3 Reasons To Avoid Tupperware After Its Dividend Cut And 27% Price Decline
Tupperware Brands Corporation (TUP) got walloped by the market January 30th when it released its 4th-quarter earnings. The earnings results included a huge miss on sales guidance as well as a hefty 60% cut to the existing dividend. As a result, the stock price took a sharp turn lower. Since January 30th, the stock has lost approximately 27%.
(Source: YCharts)
While investors may be tempted to jump into a beaten-down stock in anticipation of an eventual recovery, we need to examine why the stock fell on its face to begin with.
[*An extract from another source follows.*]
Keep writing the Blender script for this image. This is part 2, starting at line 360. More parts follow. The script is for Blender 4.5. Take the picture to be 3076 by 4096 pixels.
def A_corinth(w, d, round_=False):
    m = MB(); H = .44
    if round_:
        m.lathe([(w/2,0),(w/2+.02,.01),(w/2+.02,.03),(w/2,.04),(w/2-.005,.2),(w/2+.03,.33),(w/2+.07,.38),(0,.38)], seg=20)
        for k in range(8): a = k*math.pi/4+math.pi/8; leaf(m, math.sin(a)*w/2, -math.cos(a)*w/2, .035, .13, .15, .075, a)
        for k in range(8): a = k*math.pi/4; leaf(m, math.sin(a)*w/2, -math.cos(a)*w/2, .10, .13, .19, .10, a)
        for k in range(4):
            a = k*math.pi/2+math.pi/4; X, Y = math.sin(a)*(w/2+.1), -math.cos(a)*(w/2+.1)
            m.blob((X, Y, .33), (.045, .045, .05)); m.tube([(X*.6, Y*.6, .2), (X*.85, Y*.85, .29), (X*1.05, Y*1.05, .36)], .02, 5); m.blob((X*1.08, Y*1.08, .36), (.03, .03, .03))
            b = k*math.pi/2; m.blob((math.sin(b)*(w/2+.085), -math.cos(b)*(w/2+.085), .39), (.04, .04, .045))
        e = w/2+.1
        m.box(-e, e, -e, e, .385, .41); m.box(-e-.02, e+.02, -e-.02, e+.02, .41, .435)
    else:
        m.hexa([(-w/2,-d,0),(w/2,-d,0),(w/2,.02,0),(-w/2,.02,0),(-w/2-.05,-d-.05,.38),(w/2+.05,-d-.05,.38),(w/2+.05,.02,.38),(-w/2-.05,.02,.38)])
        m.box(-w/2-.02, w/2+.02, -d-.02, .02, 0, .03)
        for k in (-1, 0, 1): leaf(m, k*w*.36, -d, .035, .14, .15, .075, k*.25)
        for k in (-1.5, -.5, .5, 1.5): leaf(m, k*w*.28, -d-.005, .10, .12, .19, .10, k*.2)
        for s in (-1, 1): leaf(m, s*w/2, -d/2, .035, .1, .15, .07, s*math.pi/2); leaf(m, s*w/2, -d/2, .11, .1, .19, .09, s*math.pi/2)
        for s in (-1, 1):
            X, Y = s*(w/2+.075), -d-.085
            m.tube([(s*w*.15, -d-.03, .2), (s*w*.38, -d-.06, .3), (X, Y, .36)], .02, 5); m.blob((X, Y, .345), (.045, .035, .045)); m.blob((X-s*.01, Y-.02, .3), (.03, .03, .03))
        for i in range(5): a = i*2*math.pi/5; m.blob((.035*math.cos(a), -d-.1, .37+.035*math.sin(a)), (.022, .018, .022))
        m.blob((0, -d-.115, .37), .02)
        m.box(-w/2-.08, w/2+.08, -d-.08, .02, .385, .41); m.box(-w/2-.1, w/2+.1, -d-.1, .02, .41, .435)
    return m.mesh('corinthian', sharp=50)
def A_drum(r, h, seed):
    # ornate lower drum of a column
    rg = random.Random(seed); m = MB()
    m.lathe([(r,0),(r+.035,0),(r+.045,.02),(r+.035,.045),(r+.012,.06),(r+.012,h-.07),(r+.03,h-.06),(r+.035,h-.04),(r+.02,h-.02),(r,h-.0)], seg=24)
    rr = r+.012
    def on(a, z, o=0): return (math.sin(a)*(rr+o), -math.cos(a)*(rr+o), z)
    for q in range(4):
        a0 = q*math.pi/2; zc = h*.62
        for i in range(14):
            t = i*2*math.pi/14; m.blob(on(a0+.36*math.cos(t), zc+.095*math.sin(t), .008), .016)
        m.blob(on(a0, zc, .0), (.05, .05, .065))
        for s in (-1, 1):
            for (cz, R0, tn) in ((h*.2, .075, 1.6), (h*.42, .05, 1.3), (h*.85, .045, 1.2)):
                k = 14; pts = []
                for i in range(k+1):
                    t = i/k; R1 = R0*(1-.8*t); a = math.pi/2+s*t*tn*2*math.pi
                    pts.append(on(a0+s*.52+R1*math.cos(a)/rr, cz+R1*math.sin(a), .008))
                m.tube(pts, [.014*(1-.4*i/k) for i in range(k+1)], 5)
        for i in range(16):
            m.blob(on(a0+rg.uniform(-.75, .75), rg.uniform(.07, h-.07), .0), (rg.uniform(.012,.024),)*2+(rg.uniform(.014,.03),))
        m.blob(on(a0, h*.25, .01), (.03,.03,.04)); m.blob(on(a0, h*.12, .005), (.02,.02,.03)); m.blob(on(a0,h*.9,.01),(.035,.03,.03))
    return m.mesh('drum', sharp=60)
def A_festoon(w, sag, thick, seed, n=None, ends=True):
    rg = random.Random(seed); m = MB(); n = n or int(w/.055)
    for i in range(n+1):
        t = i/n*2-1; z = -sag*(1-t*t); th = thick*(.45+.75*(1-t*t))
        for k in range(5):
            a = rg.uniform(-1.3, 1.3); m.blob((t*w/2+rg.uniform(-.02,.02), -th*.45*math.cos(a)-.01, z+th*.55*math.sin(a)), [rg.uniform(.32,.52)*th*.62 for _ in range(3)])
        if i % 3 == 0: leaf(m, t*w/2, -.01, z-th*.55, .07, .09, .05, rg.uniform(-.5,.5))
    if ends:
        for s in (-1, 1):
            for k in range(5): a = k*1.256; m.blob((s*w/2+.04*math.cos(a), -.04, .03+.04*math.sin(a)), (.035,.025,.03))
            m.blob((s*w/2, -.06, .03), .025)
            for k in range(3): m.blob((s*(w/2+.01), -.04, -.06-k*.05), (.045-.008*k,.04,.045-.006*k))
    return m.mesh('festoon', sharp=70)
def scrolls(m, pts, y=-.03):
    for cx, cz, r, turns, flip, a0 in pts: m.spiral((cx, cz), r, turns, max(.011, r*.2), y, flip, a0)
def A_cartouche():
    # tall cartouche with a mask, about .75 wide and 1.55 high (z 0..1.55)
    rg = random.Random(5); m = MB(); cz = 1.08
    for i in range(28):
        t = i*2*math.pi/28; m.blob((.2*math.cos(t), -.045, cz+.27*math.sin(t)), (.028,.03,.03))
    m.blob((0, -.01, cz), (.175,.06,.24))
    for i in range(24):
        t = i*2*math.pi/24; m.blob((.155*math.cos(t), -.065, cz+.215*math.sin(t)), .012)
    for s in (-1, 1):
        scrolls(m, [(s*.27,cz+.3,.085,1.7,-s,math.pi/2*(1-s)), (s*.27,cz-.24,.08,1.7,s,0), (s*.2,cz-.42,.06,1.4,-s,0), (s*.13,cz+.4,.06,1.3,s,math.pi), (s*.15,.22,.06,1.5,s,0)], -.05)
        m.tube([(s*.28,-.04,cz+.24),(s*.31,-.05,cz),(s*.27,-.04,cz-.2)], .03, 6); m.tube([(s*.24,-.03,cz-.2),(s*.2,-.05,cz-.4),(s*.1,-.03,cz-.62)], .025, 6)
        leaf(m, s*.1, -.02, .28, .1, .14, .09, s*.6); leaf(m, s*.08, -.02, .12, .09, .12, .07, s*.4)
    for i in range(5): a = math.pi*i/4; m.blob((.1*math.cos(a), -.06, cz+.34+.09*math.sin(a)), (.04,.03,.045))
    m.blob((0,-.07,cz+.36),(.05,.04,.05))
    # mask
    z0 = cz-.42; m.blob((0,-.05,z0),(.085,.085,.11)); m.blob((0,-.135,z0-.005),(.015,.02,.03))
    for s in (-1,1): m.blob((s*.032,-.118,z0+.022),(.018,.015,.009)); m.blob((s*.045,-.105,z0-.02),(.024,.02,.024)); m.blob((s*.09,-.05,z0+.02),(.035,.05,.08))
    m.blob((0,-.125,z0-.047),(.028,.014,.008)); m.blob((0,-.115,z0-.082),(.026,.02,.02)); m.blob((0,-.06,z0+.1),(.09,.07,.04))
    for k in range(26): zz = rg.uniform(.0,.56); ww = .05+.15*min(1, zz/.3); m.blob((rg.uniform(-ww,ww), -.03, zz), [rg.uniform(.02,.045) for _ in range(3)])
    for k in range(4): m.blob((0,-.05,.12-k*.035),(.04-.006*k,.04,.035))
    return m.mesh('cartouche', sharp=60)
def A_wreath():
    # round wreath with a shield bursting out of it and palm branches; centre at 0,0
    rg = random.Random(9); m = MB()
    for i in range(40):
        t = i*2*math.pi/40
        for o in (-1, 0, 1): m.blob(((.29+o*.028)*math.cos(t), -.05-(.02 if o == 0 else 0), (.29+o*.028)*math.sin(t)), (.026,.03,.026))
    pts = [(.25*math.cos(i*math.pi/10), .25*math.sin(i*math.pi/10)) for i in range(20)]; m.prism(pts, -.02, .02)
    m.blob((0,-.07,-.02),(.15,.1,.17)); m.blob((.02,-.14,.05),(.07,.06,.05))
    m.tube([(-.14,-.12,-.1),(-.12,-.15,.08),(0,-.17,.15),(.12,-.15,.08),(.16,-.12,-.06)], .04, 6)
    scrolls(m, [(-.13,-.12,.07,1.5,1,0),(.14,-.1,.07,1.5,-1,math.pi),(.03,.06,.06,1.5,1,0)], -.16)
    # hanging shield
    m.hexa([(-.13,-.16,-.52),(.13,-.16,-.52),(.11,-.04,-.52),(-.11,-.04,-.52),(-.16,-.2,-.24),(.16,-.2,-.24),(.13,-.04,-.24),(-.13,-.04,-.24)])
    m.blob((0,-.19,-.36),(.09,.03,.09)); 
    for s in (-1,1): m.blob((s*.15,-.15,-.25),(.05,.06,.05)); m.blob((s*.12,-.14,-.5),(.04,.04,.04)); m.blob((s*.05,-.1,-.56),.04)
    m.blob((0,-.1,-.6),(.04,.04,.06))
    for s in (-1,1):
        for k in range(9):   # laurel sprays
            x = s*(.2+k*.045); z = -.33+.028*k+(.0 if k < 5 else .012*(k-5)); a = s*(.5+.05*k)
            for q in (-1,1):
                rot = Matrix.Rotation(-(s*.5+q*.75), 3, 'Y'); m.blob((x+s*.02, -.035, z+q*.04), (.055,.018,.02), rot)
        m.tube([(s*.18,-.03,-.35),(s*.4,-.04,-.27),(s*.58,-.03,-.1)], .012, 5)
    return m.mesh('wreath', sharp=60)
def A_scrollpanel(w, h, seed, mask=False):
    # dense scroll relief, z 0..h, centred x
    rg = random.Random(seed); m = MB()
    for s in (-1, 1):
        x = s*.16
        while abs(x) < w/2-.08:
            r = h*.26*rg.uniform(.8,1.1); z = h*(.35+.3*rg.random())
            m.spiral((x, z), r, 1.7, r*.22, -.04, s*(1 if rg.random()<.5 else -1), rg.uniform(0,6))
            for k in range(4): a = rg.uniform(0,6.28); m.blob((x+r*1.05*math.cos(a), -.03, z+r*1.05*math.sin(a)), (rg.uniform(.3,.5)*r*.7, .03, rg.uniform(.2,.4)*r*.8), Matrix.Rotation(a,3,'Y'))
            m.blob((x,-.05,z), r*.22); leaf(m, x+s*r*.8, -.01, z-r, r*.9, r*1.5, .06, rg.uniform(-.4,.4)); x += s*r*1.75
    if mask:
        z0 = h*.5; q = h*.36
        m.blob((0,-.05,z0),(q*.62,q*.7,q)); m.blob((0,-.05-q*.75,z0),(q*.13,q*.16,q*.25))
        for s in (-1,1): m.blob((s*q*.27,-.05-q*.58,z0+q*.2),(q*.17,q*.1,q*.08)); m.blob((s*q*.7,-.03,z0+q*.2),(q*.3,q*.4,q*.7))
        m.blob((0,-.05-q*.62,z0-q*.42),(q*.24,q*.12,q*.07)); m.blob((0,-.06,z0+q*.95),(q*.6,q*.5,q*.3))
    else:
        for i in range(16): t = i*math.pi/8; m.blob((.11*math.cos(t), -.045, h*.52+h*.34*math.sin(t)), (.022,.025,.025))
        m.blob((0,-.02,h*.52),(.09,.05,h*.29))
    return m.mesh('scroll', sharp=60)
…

If a stock suffers as a result of circumstances rather than business model erosion (an example would be when ConocoPhillips (COP) cut its dividend amid low oil prices in 2016), it could turn into a lucrative buying opportunity. When we look at Tupperware Brands, however, we fail to see any signs that a turnaround is imminent. For reasons outlined below, we remain bearish on the stock - despite a drastically lower share price.
The stock falling to a staggeringly low $27 per share has placed it at just 7X guided 2019 earnings. Even for a company that is projecting earnings growth at flat/slightly negative, there are not many companies available for such a cheap valuation. This illustrates the degree of intensity these stocks are sold off at when the dividend is cut. While this low valuation may entice investors, even as a value trade, there are numerous signs that a turnaround in the short term is a dicey proposition at best.